Wisconsin Gov. Tony Evers vetoed five anti-LGBTQ bills passed by the state’s Republican-led legislature.
The bills would have barred transgender athletes assigned male at birth from competing on female-designated sports teams in both K-12 schools and colleges; required school boards to adopt policies forcing teachers to out transgender students to their parents and obtain permission before allowing changes to names or pronouns; prohibited minors from accessing gender-affirming care; and allowed people who experience “regret” after such care to sue providers until age 33.
Evers, a Democrat, issued similar veto statements for each bill.

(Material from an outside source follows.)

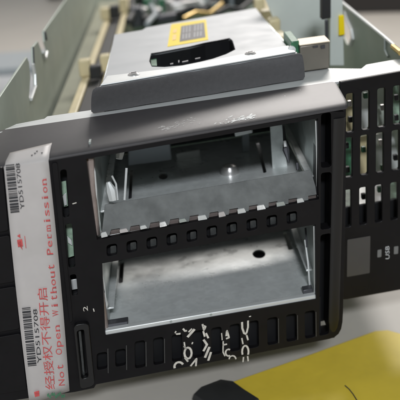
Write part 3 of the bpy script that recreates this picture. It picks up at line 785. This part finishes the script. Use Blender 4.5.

“My promise has always been that I will veto any bill that makes Wisconsin a less safe, less inclusive, and less welcoming place for LGBTQ people and kids,” he wrote. “It has been my honor to keep that promise over the course of two terms as governor, and I am proud to deliver on that promise again today.”
Evers said he vetoed the measures because he objected to “codifying discrimination into state statute and the Wisconsin State Legislature’s ongoing efforts to perpetuate hateful and discriminatory rhetoric and policies targeting LGBTQ Wisconsinites, including our transgender and gender nonconforming kids.”
He said each of the anti-LGBTQ bills “fails to comport with our Wisconsin values.”
Speaking at a private State Capitol ceremony on March 31 — Transgender Day of Visibility — Evers said he refused to approve the bills, which he said targeted transgender youth and restricted their visibility, according to Wisconsin Public Radio.
“I’d love to write ‘Hell no,'” Evers told the group. “The actual thing I have to say is, ‘Not approved.'”
While Republicans hold majorities in both the Wisconsin Senate and Assembly, they lack the two-thirds supermajority needed in either chamber to override a veto unless a significant number of Democrats defect.
LGBTQ advocates praised the governor for vetoing the measures.
“These bills were always about more than health care or the makeup of a sports team or the use of pronouns in a classroom — they were about excluding trans people from public life, and we cannot allow that, especially when our trans community is being attacked by so many levels of government,” Abigail Swetz, executive director of Fair Wisconsin, said in a statement.